Given task -
In the listing that follows, retype every line from the first through the one containing "from mathutils.geometry import". Pictures are to be left out.

##############################

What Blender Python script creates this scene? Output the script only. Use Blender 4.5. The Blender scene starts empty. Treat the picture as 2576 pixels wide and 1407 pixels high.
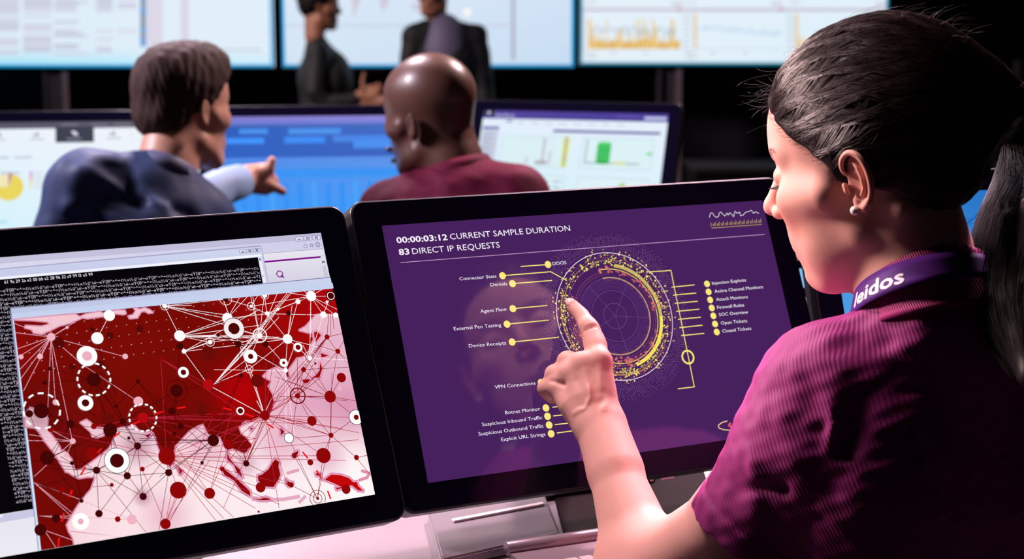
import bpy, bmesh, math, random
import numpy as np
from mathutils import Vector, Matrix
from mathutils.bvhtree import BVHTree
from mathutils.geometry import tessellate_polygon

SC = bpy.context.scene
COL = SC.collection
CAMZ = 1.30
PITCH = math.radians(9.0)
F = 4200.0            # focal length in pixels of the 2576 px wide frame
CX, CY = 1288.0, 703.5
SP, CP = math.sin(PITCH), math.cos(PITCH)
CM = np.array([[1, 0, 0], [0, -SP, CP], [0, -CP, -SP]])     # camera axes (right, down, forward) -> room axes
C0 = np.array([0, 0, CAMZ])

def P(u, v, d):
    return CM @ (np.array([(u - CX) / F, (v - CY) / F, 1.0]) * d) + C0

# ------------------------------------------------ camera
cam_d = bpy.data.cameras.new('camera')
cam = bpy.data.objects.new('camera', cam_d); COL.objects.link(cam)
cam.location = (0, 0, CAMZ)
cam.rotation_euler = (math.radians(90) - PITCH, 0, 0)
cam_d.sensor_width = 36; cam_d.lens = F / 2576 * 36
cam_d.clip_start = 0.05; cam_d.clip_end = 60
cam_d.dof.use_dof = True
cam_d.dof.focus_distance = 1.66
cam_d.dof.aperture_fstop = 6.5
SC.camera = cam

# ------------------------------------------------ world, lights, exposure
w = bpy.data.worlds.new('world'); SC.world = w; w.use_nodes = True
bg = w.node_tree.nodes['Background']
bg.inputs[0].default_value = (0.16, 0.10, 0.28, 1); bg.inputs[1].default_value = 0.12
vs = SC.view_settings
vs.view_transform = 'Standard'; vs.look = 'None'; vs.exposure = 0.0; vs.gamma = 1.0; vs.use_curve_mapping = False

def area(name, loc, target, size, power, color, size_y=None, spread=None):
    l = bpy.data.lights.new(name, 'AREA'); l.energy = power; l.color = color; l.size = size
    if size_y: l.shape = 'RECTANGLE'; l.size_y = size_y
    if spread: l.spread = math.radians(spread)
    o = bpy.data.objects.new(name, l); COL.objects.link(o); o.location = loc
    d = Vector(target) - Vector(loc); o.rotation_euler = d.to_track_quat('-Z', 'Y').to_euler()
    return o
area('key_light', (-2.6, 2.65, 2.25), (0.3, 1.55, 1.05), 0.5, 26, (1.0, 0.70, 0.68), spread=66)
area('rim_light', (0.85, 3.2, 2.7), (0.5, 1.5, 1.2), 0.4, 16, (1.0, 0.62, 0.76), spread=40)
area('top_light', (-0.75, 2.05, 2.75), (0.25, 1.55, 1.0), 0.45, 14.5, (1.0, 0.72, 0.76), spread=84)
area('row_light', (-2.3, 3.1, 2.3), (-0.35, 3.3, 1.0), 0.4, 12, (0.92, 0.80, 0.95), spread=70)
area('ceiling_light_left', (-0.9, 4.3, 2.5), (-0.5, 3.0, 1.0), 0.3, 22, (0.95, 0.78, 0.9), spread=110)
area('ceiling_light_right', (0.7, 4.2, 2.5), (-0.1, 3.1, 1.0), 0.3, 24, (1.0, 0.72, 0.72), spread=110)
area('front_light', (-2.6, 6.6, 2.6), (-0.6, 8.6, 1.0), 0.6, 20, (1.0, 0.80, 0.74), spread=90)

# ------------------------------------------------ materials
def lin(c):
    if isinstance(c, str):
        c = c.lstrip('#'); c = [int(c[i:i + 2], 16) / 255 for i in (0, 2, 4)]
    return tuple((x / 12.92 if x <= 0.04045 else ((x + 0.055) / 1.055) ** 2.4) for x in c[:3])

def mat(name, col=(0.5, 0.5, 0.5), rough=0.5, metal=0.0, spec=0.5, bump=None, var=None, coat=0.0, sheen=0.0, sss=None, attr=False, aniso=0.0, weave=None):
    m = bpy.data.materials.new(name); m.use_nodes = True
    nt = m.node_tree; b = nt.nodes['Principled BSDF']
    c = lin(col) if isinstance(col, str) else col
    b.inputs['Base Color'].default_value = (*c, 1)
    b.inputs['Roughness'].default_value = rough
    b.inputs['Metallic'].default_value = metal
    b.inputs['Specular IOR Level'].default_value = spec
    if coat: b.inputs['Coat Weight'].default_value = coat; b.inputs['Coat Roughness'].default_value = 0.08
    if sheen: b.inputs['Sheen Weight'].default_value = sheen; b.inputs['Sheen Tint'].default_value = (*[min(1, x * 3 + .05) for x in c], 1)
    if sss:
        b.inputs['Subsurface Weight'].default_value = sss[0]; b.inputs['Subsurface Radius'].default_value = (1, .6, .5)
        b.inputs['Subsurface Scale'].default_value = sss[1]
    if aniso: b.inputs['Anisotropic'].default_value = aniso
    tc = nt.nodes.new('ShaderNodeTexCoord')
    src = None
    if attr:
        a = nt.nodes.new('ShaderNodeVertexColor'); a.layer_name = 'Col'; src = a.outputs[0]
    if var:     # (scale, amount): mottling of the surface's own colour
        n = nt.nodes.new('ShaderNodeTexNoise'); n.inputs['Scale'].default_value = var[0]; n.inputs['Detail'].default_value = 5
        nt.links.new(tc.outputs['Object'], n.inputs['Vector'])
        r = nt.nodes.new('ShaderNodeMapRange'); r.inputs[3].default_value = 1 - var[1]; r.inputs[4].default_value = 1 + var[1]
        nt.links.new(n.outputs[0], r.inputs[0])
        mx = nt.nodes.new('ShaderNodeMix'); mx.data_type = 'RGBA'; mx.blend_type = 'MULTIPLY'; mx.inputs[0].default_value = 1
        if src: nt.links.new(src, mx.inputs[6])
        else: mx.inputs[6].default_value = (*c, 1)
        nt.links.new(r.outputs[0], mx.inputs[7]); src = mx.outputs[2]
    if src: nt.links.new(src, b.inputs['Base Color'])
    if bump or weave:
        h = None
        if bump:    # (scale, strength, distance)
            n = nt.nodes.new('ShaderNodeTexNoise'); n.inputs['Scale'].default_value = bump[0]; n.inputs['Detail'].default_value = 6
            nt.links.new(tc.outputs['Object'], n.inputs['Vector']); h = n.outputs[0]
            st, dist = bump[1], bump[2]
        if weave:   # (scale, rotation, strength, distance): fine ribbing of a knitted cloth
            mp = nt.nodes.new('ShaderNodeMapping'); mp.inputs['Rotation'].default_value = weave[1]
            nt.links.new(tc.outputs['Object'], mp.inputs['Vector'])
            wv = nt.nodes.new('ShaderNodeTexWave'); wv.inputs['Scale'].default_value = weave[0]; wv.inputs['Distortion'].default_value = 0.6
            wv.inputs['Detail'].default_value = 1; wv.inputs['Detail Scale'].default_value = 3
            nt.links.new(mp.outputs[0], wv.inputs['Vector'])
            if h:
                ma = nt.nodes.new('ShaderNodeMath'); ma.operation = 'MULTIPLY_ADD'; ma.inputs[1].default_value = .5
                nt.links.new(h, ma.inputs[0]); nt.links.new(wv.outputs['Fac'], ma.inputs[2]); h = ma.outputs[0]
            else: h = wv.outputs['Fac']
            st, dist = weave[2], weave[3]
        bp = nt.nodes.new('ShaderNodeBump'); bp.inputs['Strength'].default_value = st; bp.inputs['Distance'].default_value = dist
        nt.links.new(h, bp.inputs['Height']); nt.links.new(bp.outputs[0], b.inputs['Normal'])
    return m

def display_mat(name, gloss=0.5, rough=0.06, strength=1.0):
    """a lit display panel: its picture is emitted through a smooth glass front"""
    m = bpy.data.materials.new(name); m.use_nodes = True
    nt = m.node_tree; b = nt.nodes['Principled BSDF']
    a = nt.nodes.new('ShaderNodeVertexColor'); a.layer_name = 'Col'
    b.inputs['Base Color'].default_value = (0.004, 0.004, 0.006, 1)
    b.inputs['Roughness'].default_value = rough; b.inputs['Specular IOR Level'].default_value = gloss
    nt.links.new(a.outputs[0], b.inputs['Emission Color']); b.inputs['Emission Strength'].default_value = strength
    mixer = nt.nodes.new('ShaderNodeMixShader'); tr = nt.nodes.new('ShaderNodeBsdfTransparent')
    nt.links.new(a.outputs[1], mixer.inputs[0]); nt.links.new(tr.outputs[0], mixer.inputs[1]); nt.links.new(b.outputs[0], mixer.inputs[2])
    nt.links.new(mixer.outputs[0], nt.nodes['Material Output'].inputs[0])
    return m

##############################

Task output -
What Blender Python script creates this scene? Output the script only. Use Blender 4.5. The Blender scene starts empty. Treat the picture as 2576 pixels wide and 1407 pixels high.
import bpy, bmesh, math, random
import numpy as np
from mathutils import Vector, Matrix
from mathutils.bvhtree import BVHTree
from mathutils.geometry import tessellate_polygon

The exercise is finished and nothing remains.